Valor: O senhor diz que os movimentos sociais estão tomando o lugar dos partidos, mas isso não é consequência da crise da representação política, da desconfiança nos políticos?
Lilla: A adesão dos eleitores a movimentos políticos tem a ver com a Guerra do Vietnã e a luta pelos direitos civis, em que os militantes saíram dos partidos porque não tiveram as reivindicações atendidas. Passaram a organizar protestos e a acionar os tribunais em busca de decisões legais. Os partidos americanos são herança de um mundo de antes da Segunda Guerra. Com as mudanças nas classes sociais, não existem mais partidos que correspondam aos principais grupos na sociedade. A crise no sistema partidário que vejo é que não está ajustado à nova paisagem social.
Valor: Para o senhor, os democratas perderam a eleição por causa do discurso identitário, mas os republicanos também não ganharam. Trump é um outsider. Foi a política a derrotada?
Lilla: Concordo. Aconteceram mudanças sociais, a clivagem nas sociedades não é mais representada por esses partidos como no passado. No sistema democrático, exige-se tempo para os partidos se adaptarem ou para um novo partido nascer. Vejo um momento de transição: na Europa, os eleitores franceses abandonaram o partido comunista para votar na Frente Nacional, e os italianos, para votar na Liga. Todas as ideias deles sobre a sociedade não sensibilizam mais as pessoas. Isso acontece na história quando as mudanças são rápidas demais. No século XIX, quando a América ficou mais industrializada, os democratas e republicanos, mais ligados à sociedade agrícola, tiveram dificuldade de se adaptar, mas mudaram. Com isso, os republicanos transformaram-se no partido dos banqueiros nas cidades, os democratas viraram o partido dos imigrantes. Leva tempo para as instituições alcançarem as sociedades.
Valor: A maioria dos analistas diz que a resposta à crise econômica de 2008 foi a responsável pelo crescimento da extrema direita na Europa. Acha que foi o caso de Trump?
Lilla: Foi a crise e mais todos os fatos que levaram à crise. Foi um fenômeno maior. Vimos um país dividido em relação ao cosmopolitismo. Temos um lado sociocultural nessa crise, uma elite cultural confortável com as mudanças e a diversidade no mundo. São eles que mais ou menos controlam nossas instituições culturais: mídia, universidades, Hollywood. Dão ao país um retrato do que acham que o país é, mas não focam em largos estratos da América. Um a cada cinco americanos se diz evangélico, mas nunca vemos personagens evangélicos nos filmes americanos. Vemos transgêneros, que são 1% da sociedade. O povo que não compartilha esse campo de valores cosmopolitas não só foi desrespeitado como desprezado pelas pessoas que querem mudar a sociedade.
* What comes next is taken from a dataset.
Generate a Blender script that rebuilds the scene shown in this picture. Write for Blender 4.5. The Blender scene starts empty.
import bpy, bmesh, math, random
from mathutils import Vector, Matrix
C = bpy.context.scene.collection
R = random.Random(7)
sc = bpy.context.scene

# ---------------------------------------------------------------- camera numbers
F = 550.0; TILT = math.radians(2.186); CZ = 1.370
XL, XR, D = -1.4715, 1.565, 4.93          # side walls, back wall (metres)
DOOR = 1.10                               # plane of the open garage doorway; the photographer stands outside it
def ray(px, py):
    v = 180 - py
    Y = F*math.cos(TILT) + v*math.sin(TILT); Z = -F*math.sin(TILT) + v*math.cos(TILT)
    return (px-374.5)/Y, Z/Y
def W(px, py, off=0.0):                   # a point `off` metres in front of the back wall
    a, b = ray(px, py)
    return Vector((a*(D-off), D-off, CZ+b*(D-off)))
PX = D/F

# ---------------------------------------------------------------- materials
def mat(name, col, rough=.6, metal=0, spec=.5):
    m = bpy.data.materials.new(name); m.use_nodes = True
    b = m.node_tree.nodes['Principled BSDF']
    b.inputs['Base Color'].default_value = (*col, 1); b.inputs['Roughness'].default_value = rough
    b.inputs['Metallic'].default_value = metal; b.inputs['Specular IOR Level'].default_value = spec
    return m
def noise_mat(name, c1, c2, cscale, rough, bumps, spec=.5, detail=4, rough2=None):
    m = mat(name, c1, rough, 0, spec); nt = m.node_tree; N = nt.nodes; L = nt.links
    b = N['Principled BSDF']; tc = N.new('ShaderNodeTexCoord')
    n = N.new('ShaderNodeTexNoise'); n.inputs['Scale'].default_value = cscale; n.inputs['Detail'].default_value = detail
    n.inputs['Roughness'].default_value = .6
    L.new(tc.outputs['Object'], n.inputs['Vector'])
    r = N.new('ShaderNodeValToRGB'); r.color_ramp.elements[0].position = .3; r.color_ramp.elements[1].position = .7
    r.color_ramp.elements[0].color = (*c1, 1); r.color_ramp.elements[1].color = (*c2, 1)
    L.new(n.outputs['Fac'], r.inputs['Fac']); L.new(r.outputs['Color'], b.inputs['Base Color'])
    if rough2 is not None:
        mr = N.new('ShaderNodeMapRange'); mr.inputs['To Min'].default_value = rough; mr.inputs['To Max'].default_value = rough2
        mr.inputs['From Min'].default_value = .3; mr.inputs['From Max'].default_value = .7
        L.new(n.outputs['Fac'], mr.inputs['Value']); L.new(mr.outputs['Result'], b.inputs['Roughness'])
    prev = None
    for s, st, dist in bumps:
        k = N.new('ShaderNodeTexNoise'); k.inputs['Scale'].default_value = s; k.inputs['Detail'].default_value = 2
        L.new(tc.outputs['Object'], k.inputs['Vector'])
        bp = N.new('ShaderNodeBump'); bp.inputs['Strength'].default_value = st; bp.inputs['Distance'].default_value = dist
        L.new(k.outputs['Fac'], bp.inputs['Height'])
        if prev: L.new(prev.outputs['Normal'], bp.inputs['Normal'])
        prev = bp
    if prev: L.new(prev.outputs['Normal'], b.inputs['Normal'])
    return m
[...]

Eles mostraram que estavam aborrecidos porque não tinham espaço nessa sociedade.
Valor: Os EUA abandonaram o sonho americano e assumiram a palavra de ordem "América Primeiro". Nesses dois anos de governo, qual o impacto de Trump no imaginário americano?
Lilla: É cedo para dizer. Todos queremos saber, mas as eleições parlamentares de meio de mandato [em novembro] são uma medida ruim para saber onde o país está: no sistema federativo são questões locais que dominam a campanha, não os problemas nacionais. Em 2020 saberemos se Trump foi só um fora da lei, alguma coisa que acontece num sonho ruim e o país vai voltar para onde estava antes. Lá saberemos se o público americano vai se acalmar e os "adultos" voltarão ao poder. Sabemos é que toda a adesão a Trump em 2016 foi subestimada, mas não sabemos quantos americanos não se importam com as normas democráticas, quantos ficaram mais preguiçosos com as questões sociais, mais xenófobos. A pergunta é se Trump só catalisou isso, fez isso explodir e se radicalizar, ou se essa é a Nova América. Só saberemos em 2020.
Valor: Na próxima eleição, haverá número recorde de mulheres candidatas e candidatos da ala esquerda dos democratas. O que acha disso?
Lilla: É ótimo, mas as novas candidatas que vêm de diferentes grupos defendem todas as mesmas políticas, em vez de apresentarem propostas econômicas ou sobre saúde e serviço público. É perfeito ter um grupo de pessoas muito diversas disputando cargos, mas queria que tivessem propostas comuns sobre o bem público, em vez de fazerem isso separadas. Todas moram em Estados já democratas e, pela nossa lei eleitoral, o fato de ganharem votos na Califórnia ou Nova York não muda nada nacionalmente. Teriam de fazer campanha em Estados republicanos entre as mulheres brancas que moram nos subúrbios de cidades do Meio Oeste e do Sul: essas são as pessoas que deveriam ser atingidas na campanha, são as mais fáceis de serem persuadidas pelas novas candidatas.
Valor: Os democratas farão maioria no Parlamento?
Lilla: Pode acontecer, mas não acredito que farão maioria no Senado. Acho muito provável que façam maioria na Câmara, o que já é ótimo para parar Trump.